グルタミン酸ナトリウムが多用された結果、多くの人が強いボディ(ふくよかな味わい)に慣れ、あらゆる食品にボディを求める傾向が感じられます。つまり、ボディを味の濃さと勘違いしております。この為か、マレーシアではお茶に対しても、お客さんの多くが、執拗なまでにボディを求めます。余韻が強い自然栽培茶であってもボディがないと、味が薄いとコメントする人が多くいます。私はお茶を選ぶ際には余韻(コク)の深さを素材の品質と定義して重要視しておりますが、ボディの強さについてはお茶の個性と捉え、5-6年前までは、あまり強く意識して仕入をしておりませんでした。その為、当時はHOJOのラインアップ中にボディの強いお茶が比較的少なく、お客さんに味が薄いと言われる事が多くありました。このような経験から、近年ではラインアップの半分くらいはボディの強いふくよかなお茶、残りはスッキリとしたライトボディのお茶を取り揃えるようにしております。ただし、ボディの強弱に関係無く、お茶の余韻は仕入の必須条件としております。
グルタミン酸ナトリウムの使用頻度が少ない地域では余韻が重要視される
私が毎年訪れている、雲南省の山奥や潮州はグルタミン酸ナトリウムが他地域と比べて余り使用されておりません。特に、雲南省の山奥については、グルタミン酸ナトリウム自体が普及しておらず、人々は鶏ガラなどをしっかりと煮込むことで出汁を取っております。また、日本についても、刺身や天ぷらを初め比較的素材を行かした料理が多いため、外食が続かない限りグルタミン酸ナトリウムの摂取量は東南アジアと比べたら少ないと思います。これらグルタミン酸ナトリウムの摂取量が少ない地域では、人々は余韻の深さを重要視し、ボディはあまり強く求められません。

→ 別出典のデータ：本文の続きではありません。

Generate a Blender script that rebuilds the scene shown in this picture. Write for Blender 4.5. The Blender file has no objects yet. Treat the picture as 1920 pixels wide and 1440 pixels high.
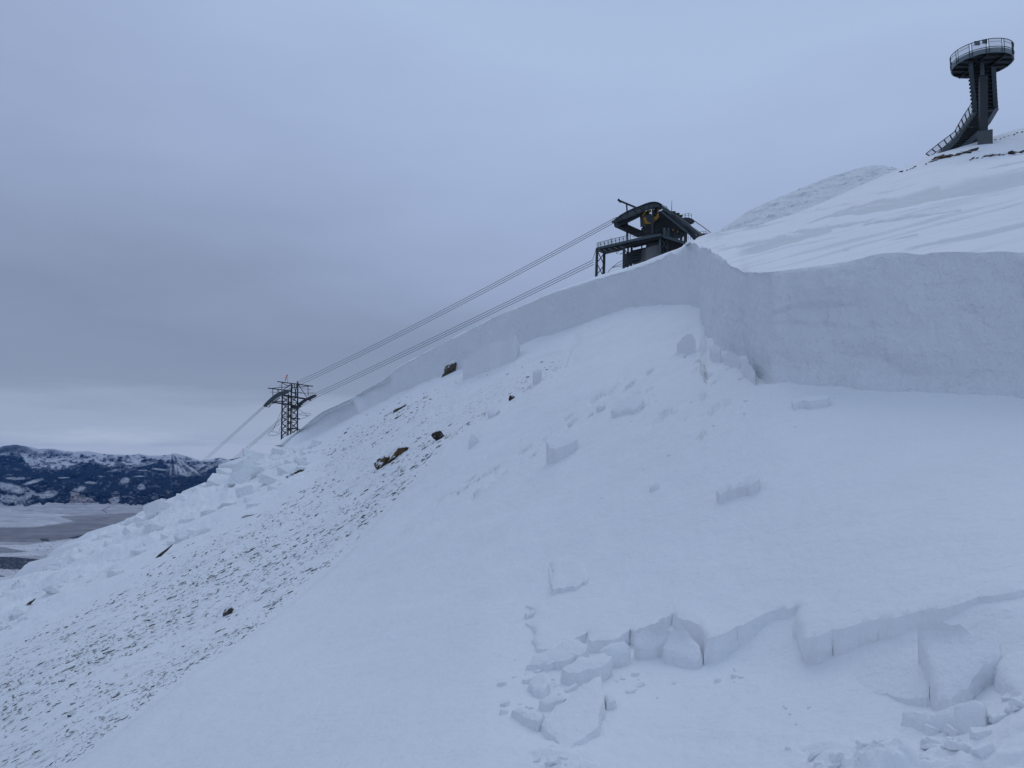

特に、雲南省の山奥へ行くと、生産者の多くが余韻の強さを非常に重視し、より深い余韻を求めるがために樹齢の高いお茶の木から作られたお茶は高値で取引されます。お茶の素材の品質の善し悪しを反映する余韻の深さが価値・値段に反映されているというのは非常に健康的な状況です。同様の状況が潮州の鳳凰単叢烏龍でも見られます。つまり、旨味調味料を含まない食事が多い地域では人々は余韻を味の濃さととらえ、逆に旨味調味料が多く使われる地域ではボディを味の濃さと捉えているように思われます。